Woman claims daughter denied education

by Nick Delgado
Guam - DOE has launched an internal investigation into allegations of bad behavior against a principal. "I told the superintendent I don't trust that system there I don't trust that school, I'm afraid," said Doris Guerrero.
Last Thursday she says she called Untalan Middle School principal Eleuterio Mesa wanting answers as to why her 8th grade daughter - a special needs student - has been spending time in the office because of the lack of a one-to-one school aide. Guerrero says Mesa told her they were able to find an aide, but the following day it was the same story: her daughter left to wait in the school office.
It was enough for Guerrero to pay a personal visit to the principal with a document outlining her conversation from the previous day and prepared to record her discussion with mesa on her cell phone. The cops were called.
"He pointed his finger at me and said 'Where you going with this?' and I said maybe I'll take it further and he started accusing me of badmouthing him and he said his secretary told him that I said he didn't have any brains and he was unprofessional, and he was at my face and he lost it," she asserted.
"Basically badmouthing me in front of teachers and staff that I don't know what I'm doing now I believe that's unprofessional of her," said Mesa. Guerrero added, "Of course I reacted to that and I said 'wait a minute I'm here for my daughter', and then it just got out of hand and he yelled for his staff to call the police, belligerent parent."
The cops arrived to the Barrigada campus on Friday, as did deputy superintendent Arlene Unpingco, who informed officers she would handle the situation. According to mesa he believes he was being set up. "My whole intent is to help the child now what's going on is this some sort of insurrection, some sort of conspiracy to get me by signing a document and secretly recording me? C'mon," said Mesa. "As far as I'm concerned, we are not communicating and we are not trying to help each other somebody is trying to set me up for failure."

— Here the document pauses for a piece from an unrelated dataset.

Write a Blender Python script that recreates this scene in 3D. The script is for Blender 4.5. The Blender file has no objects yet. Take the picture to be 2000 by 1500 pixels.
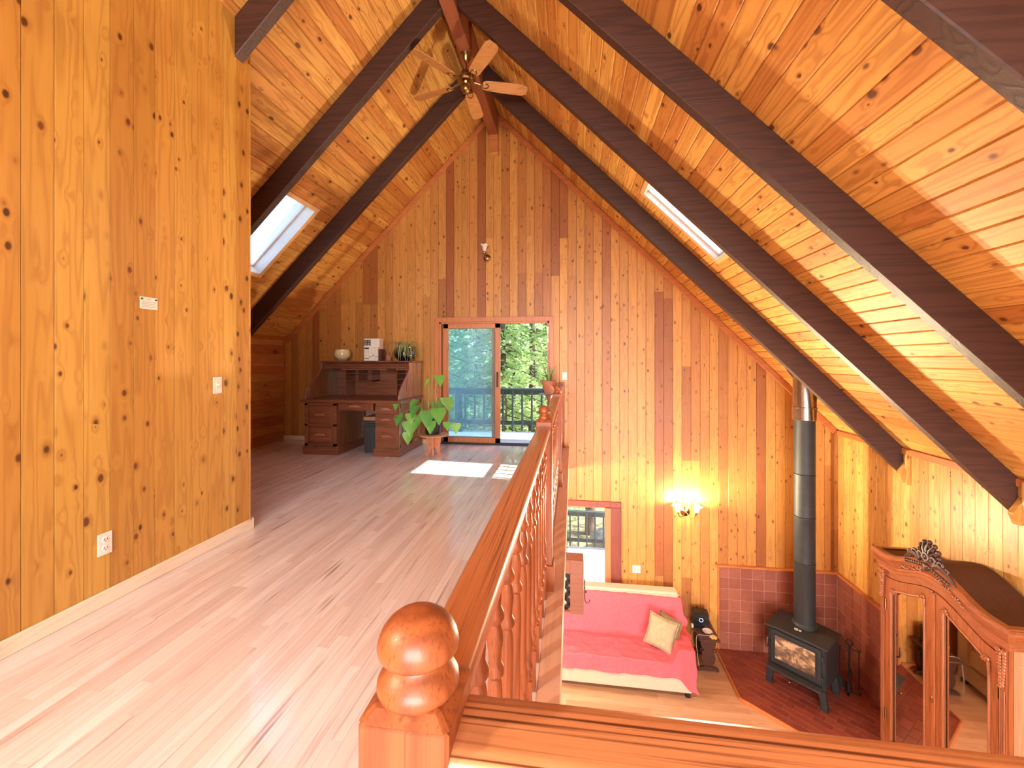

And while tempers calm, what about the issue involving a lack of one-to-one school aides? Unfortunately assistant superintendent of special education Chris Anderson says it's a significant problem district-wide, noting, "We're actively aggressively trying to recruit one to one aides and that's a challenge on our part, but we are doing that to trying to address that. So there really isn't a surplus of aides available to try and move to schools."
DOE superintendent Dr. Nerissa Underwood confirms that there is an internal investigation into the incident at the Barrigada campus, but whatever the outcome of that investigation Guerrero says she may plan on bringing it to court.